STATED PROBLEM:
Write the entries below out again exactly; any picture in them stays out.

SOURCE DATA:
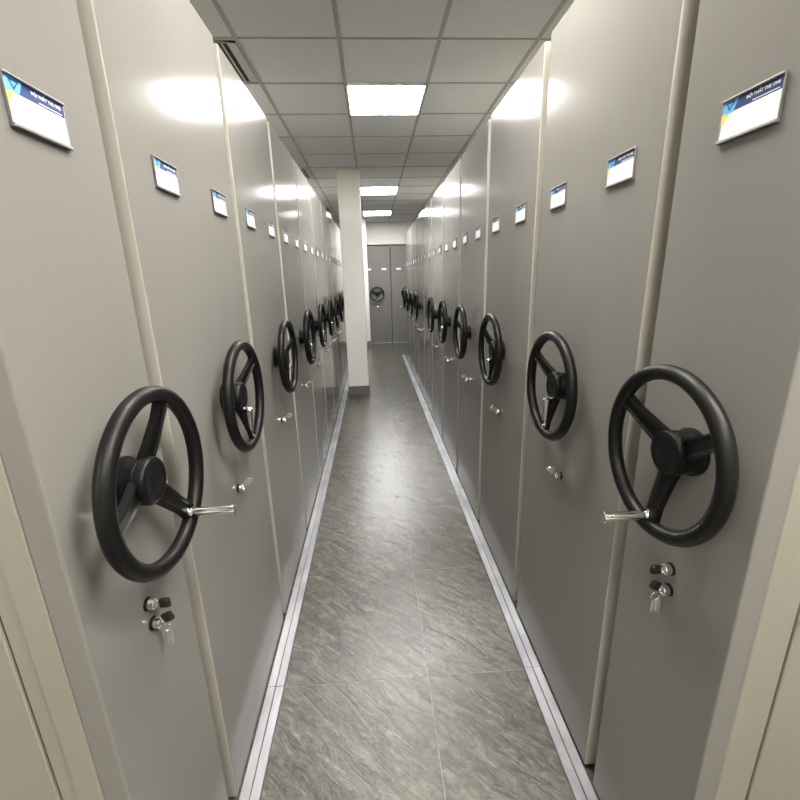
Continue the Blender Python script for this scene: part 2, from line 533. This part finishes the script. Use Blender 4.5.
# columns
def column(x0, x1, y0, y1, label):
    r = empty('column', ((x0 + x1) / 2, (y0 + y1) / 2, 0)); tag(r, label, 'column', None, 'structure')
    w, d = (x1 - x0) / 2, (y1 - y0) / 2
    MB().box(-w, w, -d, d, 0, ZC, 0, .004, 1).build('shaft', M['plaster'], r)
    k = MB()
    t = .012; hh = .125
    k.box(-w - t, w + t, -d - t, -d, 0, hh); k.box(-w - t, w + t, d, d + t, 0, hh)
    k.box(-w - t, -w, -d, d, 0, hh); k.box(w, w + t, -d, d, 0, hh)
    k.build('skirting', M['skirting'], r, smooth=False)['label'] = 'grey tile skirting'
column(-.40, -.118, 6.02, 6.48, 'cream square column standing in the aisle against the left cabinets')
column(-.40, -.105, 10.70, 11.05, 'far cream column beside the end cabinets, mostly behind the nearer column')

# ------------------------------------------------------------------ camera (solved from the photograph's vanishing points)
F_PX, P, YW, RO = 426.2905, .276613288, .0550721261, -.0258680495
cp, sp, cy, sy = math.cos(P), math.sin(P), math.cos(YW), math.sin(YW)
fw = Vector((sy * cp, cy * cp, -sp)); rt = Vector((cy, -sy, 0)); up = rt.cross(fw)
rr = math.cos(RO) * rt + math.sin(RO) * up; uu = -math.sin(RO) * rt + math.cos(RO) * up
cam = bpy.data.objects.new('camera', bpy.data.cameras.new('camera')); C.objects.link(cam)
mw = Matrix((rr, uu, -fw)).transposed().to_4x4(); mw.translation = (0, 0, 1.6)
cam.matrix_world = mw
cam.data.sensor_width = 36; cam.data.lens = 36 * F_PX / 800; cam.data.clip_start = .02
bpy.context.scene.camera = cam

w = bpy.data.worlds.new('world'); bpy.context.scene.world = w; w.use_nodes = True
w.node_tree.nodes['Background'].inputs[0].default_value = (.8, .85, .9, 1)
w.node_tree.nodes['Background'].inputs[1].default_value = .05

sc = bpy.context.scene
sc.view_settings.view_transform = 'Standard'; sc.view_settings.look = 'None'
sc.view_settings.gamma = 1; sc.view_settings.exposure = 1.5
sc.cycles.use_denoising = True
sc.cycles.max_bounces = 14; sc.cycles.diffuse_bounces = 8; sc.cycles.glossy_bounces = 8
sc.cycles.caustics_reflective = False
sc.cycles.sample_clamp_indirect = 6
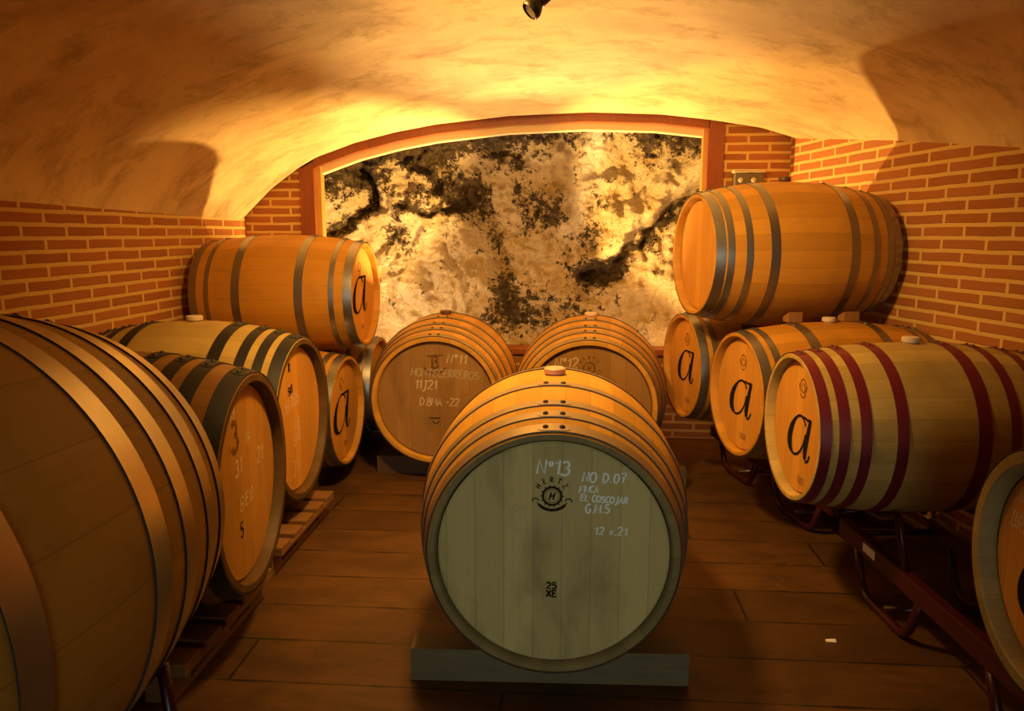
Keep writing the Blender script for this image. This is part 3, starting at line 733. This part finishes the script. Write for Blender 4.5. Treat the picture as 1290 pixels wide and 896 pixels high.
# timber frame of the opening
win = empty('window_1', (0, YB, OZ0)); win['kind'] = 'structure'
def frame_post(xa, xb, y0, y1, z0, mat, nm):
    mb = MB(); za, zb = arch_z(xa) - .0, arch_z(xb) - .0
    vs = [(x, y, z) for y in (y0, y1) for (x, z) in ((xa, z0), (xb, z0), (xb, zb), (xa, za))]
    mb.add([(v[0], v[1] - YB, v[2] - OZ0) for v in vs], [(0, 1, 2, 3), (4, 7, 6, 5), (0, 4, 5, 1), (1, 5, 6, 2), (2, 6, 7, 3), (3, 7, 4, 0)])
    return mb.build(nm, M[mat], win)
frame_post(-1.995, -1.888, YB - .035, YB + .10, OZ0, 'frame', 'frame_post')
frame_post(.985, 1.095, YB - .035, YB + .10, OZ0, 'frame', 'frame_post')
frame_post(-1.888, -1.848, YB + .01, YB + .09, OZ0, 'frame_trim', 'inner_trim')
frame_post(.958, .985, YB + .01, YB + .09, OZ0, 'frame_trim', 'inner_trim')
def arch_band(xa, xb, d0, d1, y0, y1, mat, nm, n=60):
    mb = MB(); vs = []; fs = []
    for i in range(n + 1):
        x = xa + (xb - xa) * i / n; z = arch_z(x) - OZ0
        for y in (y0 - YB, y1 - YB): vs += [(x, y, z + d0), (x, y, z + d1)]
    for i in range(n):
        a = i * 4; b = a + 4
        fs += [(a, b, b + 1, a + 1), (a + 2, a + 3, b + 3, b + 2), (a + 1, b + 1, b + 3, a + 3), (a, a + 2, b + 2, b)]
    fs += [(0, 1, 3, 2), (n * 4, n * 4 + 2, n * 4 + 3, n * 4 + 1)]
    mb.add(vs, fs); return mb.build(nm, M[mat], win)
arch_band(-1.89, .99, -.055, .012, YB - .035, YB + .10, 'frame', 'arch_beam')
arch_band(-1.86, .97, -.105, -.055, YB + .03, YB + .12, 'reveal', 'arch_lining')
mb = MB(); mb.box((( OX0 + OX1) / 2, .05, .022), (OX1 - OX0 - .0, .20, .045), bev=.004); mb.build('sill', M['frame'], win)

# floor
mb = MB(); vs = [(XL - .1, YF, 0), (2.6, YF, 0), (2.6, YB + .1, 0), (XL - .1, YB + .1, 0)]
vs += [(x, y, -.1) for x, y, z in vs]
mb.add(vs, [(0, 1, 2, 3), (7, 6, 5, 4), (0, 4, 5, 1), (1, 5, 6, 2), (2, 6, 7, 3), (3, 7, 4, 0)])
tag(mb.build('floor', M['floor']), kind='structure')

# front wall behind the camera with an open doorway to daylight
mb = MB(); uv = []
def slab(x0, x1, z0, z1):
    vs = [(x, y, z) for y in (YF - .2, YF) for (x, z) in ((x0, z0), (x1, z0), (x1, z1), (x0, z1))]
    mb.add(vs, [(0, 1, 2, 3), (4, 7, 6, 5), (0, 4, 5, 1), (1, 5, 6, 2), (2, 6, 7, 3), (3, 7, 4, 0)])
    for v in vs: uv.append((v[0] + v[1], v[2]))
slab(XL - .3, -.75, 0, 3.0); slab(.75, 2.8, 0, 3.0); slab(-.75, .75, 2.1, 3.0)
mb.uv = uv
tag(mb.build('wall_front', M['brick']), kind='structure')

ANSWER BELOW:
Continue the Blender Python script for this scene: part 2, from line 533. This part finishes the script. Use Blender 4.5.
# columns
def column(x0, x1, y0, y1, label):
    r = empty('column', ((x0 + x1) / 2, (y0 + y1) / 2, 0)); tag(r, label, 'column', None, 'structure')
    w, d = (x1 - x0) / 2, (y1 - y0) / 2
    MB().box(-w, w, -d, d, 0, ZC, 0, .004, 1).build('shaft', M['plaster'], r)
    k = MB()
    t = .012; hh = .125
    k.box(-w - t, w + t, -d - t, -d, 0, hh); k.box(-w - t, w + t, d, d + t, 0, hh)
    k.box(-w - t, -w, -d, d, 0, hh); k.box(w, w + t, -d, d, 0, hh)
    k.build('skirting', M['skirting'], r, smooth=False)['label'] = 'grey tile skirting'
column(-.40, -.118, 6.02, 6.48, 'cream square column standing in the aisle against the left cabinets')
column(-.40, -.105, 10.70, 11.05, 'far cream column beside the end cabinets, mostly behind the nearer column')

# ------------------------------------------------------------------ camera (solved from the photograph's vanishing points)
F_PX, P, YW, RO = 426.2905, .276613288, .0550721261, -.0258680495
cp, sp, cy, sy = math.cos(P), math.sin(P), math.cos(YW), math.sin(YW)
fw = Vector((sy * cp, cy * cp, -sp)); rt = Vector((cy, -sy, 0)); up = rt.cross(fw)
rr = math.cos(RO) * rt + math.sin(RO) * up; uu = -math.sin(RO) * rt + math.cos(RO) * up
cam = bpy.data.objects.new('camera', bpy.data.cameras.new('camera')); C.objects.link(cam)
mw = Matrix((rr, uu, -fw)).transposed().to_4x4(); mw.translation = (0, 0, 1.6)
cam.matrix_world = mw
cam.data.sensor_width = 36; cam.data.lens = 36 * F_PX / 800; cam.data.clip_start = .02
bpy.context.scene.camera = cam

w = bpy.data.worlds.new('world'); bpy.context.scene.world = w; w.use_nodes = True
w.node_tree.nodes['Background'].inputs[0].default_value = (.8, .85, .9, 1)
w.node_tree.nodes['Background'].inputs[1].default_value = .05

sc = bpy.context.scene
sc.view_settings.view_transform = 'Standard'; sc.view_settings.look = 'None'
sc.view_settings.gamma = 1; sc.view_settings.exposure = 1.5
sc.cycles.use_denoising = True
sc.cycles.max_bounces = 14; sc.cycles.diffuse_bounces = 8; sc.cycles.glossy_bounces = 8
sc.cycles.caustics_reflective = False
sc.cycles.sample_clamp_indirect = 6
Keep writing the Blender script for this image. This is part 3, starting at line 733. This part finishes the script. Write for Blender 4.5. Treat the picture as 1290 pixels wide and 896 pixels high.
# timber frame of the opening
win = empty('window_1', (0, YB, OZ0)); win['kind'] = 'structure'
def frame_post(xa, xb, y0, y1, z0, mat, nm):
    mb = MB(); za, zb = arch_z(xa) - .0, arch_z(xb) - .0
    vs = [(x, y, z) for y in (y0, y1) for (x, z) in ((xa, z0), (xb, z0), (xb, zb), (xa, za))]
    mb.add([(v[0], v[1] - YB, v[2] - OZ0) for v in vs], [(0, 1, 2, 3), (4, 7, 6, 5), (0, 4, 5, 1), (1, 5, 6, 2), (2, 6, 7, 3), (3, 7, 4, 0)])
    return mb.build(nm, M[mat], win)
frame_post(-1.995, -1.888, YB - .035, YB + .10, OZ0, 'frame', 'frame_post')
frame_post(.985, 1.095, YB - .035, YB + .10, OZ0, 'frame', 'frame_post')
frame_post(-1.888, -1.848, YB + .01, YB + .09, OZ0, 'frame_trim', 'inner_trim')
frame_post(.958, .985, YB + .01, YB + .09, OZ0, 'frame_trim', 'inner_trim')
def arch_band(xa, xb, d0, d1, y0, y1, mat, nm, n=60):
    mb = MB(); vs = []; fs = []
    for i in range(n + 1):
        x = xa + (xb - xa) * i / n; z = arch_z(x) - OZ0
        for y in (y0 - YB, y1 - YB): vs += [(x, y, z + d0), (x, y, z + d1)]
    for i in range(n):
        a = i * 4; b = a + 4
        fs += [(a, b, b + 1, a + 1), (a + 2, a + 3, b + 3, b + 2), (a + 1, b + 1, b + 3, a + 3), (a, a + 2, b + 2, b)]
    fs += [(0, 1, 3, 2), (n * 4, n * 4 + 2, n * 4 + 3, n * 4 + 1)]
    mb.add(vs, fs); return mb.build(nm, M[mat], win)
arch_band(-1.89, .99, -.055, .012, YB - .035, YB + .10, 'frame', 'arch_beam')
arch_band(-1.86, .97, -.105, -.055, YB + .03, YB + .12, 'reveal', 'arch_lining')
mb = MB(); mb.box((( OX0 + OX1) / 2, .05, .022), (OX1 - OX0 - .0, .20, .045), bev=.004); mb.build('sill', M['frame'], win)

# floor
mb = MB(); vs = [(XL - .1, YF, 0), (2.6, YF, 0), (2.6, YB + .1, 0), (XL - .1, YB + .1, 0)]
vs += [(x, y, -.1) for x, y, z in vs]
mb.add(vs, [(0, 1, 2, 3), (7, 6, 5, 4), (0, 4, 5, 1), (1, 5, 6, 2), (2, 6, 7, 3), (3, 7, 4, 0)])
tag(mb.build('floor', M['floor']), kind='structure')

# front wall behind the camera with an open doorway to daylight
mb = MB(); uv = []
def slab(x0, x1, z0, z1):
    vs = [(x, y, z) for y in (YF - .2, YF) for (x, z) in ((x0, z0), (x1, z0), (x1, z1), (x0, z1))]
    mb.add(vs, [(0, 1, 2, 3), (4, 7, 6, 5), (0, 4, 5, 1), (1, 5, 6, 2), (2, 6, 7, 3), (3, 7, 4, 0)])
    for v in vs: uv.append((v[0] + v[1], v[2]))
slab(XL - .3, -.75, 0, 3.0); slab(.75, 2.8, 0, 3.0); slab(-.75, .75, 2.1, 3.0)
mb.uv = uv
tag(mb.build('wall_front', M['brick']), kind='structure')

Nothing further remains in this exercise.